The following is excerpted from “Tyrone of Today” by Rev. W. H. Wilson published in 1897
An online copy of this publication may be found HERE
HUNDRED SPRINGS PARK
The Tyroner who is in search of rest and enjoyment knows the way to Hundred Springs, and the ever-smiling face of its proprietor, R. S. Seeds, indicates that he knows a good thing when he has it. No one will have the hardihood to take issue with him on the merits of this unique resort of which he is the happy possessor, a place which lacks nothing that nature can offer but that which only man’s enterprise can bring to it, and for which these valleys are waiting.
Surely it will not be very long until the need shall be supplied, and the surrounding hills look down upon the noiseless electric car skirting the river and creek from Tyrone through Ironsville and “The Springs” to Birmingham, and from Grazierville to Greensburg, Northwood and Vail. Then this Park, with its uncounted bursting springs of purest water and its acres of shade and verdure and foliage, will be the delight of thousands of people every week so long as the stress of summer heat continues.

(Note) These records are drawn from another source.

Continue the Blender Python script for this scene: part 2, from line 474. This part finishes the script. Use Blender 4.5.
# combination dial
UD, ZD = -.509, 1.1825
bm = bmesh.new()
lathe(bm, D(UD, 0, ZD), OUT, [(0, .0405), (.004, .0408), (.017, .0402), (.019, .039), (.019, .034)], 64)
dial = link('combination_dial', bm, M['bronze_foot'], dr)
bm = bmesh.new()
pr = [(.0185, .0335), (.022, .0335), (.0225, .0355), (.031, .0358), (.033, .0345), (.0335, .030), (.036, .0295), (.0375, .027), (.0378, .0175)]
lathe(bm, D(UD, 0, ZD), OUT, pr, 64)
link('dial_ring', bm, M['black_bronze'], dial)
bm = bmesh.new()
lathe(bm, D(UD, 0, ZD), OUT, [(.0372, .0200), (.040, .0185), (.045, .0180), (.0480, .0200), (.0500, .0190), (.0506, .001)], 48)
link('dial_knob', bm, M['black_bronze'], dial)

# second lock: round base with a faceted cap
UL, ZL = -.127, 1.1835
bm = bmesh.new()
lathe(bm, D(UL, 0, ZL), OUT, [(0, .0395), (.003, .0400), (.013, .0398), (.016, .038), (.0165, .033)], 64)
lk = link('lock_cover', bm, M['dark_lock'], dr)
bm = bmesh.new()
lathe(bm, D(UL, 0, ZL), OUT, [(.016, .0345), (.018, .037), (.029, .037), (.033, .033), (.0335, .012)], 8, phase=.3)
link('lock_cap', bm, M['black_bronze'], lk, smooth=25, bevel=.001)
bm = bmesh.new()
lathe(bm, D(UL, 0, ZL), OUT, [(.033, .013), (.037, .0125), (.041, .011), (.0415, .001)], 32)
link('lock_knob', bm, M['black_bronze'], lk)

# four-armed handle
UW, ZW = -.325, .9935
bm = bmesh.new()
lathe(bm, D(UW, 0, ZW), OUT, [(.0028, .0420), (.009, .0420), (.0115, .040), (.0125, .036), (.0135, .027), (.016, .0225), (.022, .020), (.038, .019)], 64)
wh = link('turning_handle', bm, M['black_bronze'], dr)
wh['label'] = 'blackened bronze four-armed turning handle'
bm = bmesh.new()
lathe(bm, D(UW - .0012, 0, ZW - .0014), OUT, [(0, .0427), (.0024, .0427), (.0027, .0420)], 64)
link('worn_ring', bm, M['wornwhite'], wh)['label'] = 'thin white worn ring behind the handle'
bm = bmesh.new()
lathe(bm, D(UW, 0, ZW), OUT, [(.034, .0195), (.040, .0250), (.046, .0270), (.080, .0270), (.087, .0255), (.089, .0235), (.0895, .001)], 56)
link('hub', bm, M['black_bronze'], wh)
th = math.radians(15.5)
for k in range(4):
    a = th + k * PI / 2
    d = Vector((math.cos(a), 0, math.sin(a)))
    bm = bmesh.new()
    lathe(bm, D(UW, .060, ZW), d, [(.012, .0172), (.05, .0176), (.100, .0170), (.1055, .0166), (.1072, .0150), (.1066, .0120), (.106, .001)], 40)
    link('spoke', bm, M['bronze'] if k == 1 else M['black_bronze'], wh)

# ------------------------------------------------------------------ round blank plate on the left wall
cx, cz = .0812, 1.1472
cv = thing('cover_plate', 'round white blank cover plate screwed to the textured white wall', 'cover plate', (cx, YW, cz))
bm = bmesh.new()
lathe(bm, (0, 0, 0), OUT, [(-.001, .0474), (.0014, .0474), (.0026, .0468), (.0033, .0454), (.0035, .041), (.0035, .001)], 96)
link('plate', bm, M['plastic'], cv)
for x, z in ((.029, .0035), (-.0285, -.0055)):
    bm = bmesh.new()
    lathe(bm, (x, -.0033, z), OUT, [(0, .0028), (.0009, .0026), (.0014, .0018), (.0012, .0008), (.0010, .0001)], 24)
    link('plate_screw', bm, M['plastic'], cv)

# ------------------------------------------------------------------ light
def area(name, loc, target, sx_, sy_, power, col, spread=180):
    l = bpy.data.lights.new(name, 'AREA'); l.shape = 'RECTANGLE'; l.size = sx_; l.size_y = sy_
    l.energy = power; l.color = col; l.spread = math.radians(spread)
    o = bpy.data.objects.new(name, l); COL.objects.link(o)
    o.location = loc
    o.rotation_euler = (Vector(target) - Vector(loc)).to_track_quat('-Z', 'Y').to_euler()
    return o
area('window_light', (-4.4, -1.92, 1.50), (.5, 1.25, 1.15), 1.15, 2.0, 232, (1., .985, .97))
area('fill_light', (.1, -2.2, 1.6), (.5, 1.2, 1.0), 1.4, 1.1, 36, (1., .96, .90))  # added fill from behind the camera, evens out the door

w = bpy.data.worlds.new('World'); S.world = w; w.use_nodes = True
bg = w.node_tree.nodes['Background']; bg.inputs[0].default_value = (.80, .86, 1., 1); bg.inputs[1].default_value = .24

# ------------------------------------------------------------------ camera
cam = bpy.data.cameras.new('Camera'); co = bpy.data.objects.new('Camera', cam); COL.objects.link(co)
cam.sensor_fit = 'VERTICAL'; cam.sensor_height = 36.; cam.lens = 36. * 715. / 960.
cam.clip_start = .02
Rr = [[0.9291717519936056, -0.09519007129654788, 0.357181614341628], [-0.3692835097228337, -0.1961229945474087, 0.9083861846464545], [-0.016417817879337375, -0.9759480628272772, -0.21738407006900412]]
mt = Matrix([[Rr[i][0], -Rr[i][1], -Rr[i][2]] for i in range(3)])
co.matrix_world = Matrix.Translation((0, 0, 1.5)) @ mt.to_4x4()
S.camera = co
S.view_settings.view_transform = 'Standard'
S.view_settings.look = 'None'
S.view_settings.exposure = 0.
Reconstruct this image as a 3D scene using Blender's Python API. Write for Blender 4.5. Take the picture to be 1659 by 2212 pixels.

To tell about Hundred Springs is to praise it, for there is none like it, and it is truth to say that to be loved it needs but to be seen. If there were no other attractions it could boast of, this would be enough to make Tyrone a desirable place for summer residence. The P.R.R. stops its trains a short distance from the Park for excursion parties, and hacks and carriages and bicycles carry their quota during the season.
There, amid the grand over-topping trees, picnic parties spread their lunches down and laugh at the climbing mercury while they drink nature’s own beverage which needs no ice to cool it. Out from rock ledges, from under spreading roots of oak and chestnut, from caverns and from the naked level ground, the water gushes on every side and gathers into a brook, which rushes down a gentle slope, and dashes over a precipice, and tumbles in mad haste into the broadening river.
At the entrance to the Park is the mill owned by Mr. Seeds but operated by Mr. G. W. Mauk, an experienced miller, who makes and sells the Snowflake, a patent flour, the Magnolia, blended, and the Leader, “Straight goods.” Everything about the place and the man indicate thorough work and fair dealing.
On or near this spot has stood a mill for three generations back. A hundred years ago these springs turned the wheels of a Paper Mill, at first a log structure, afterwards one of stone. Here there was also a store and a tavern, and linseed oil and plaster were made and sold. The manufacturing interests of old time included saw mills and factories for wool and cotton, clustering around Birmingham, before the screech of the locomotive disturbed the forest, and its swift-moving trains brought in the products of eastern rivals to undermine the trade of those enterprising pioneers of the Upper Juniata.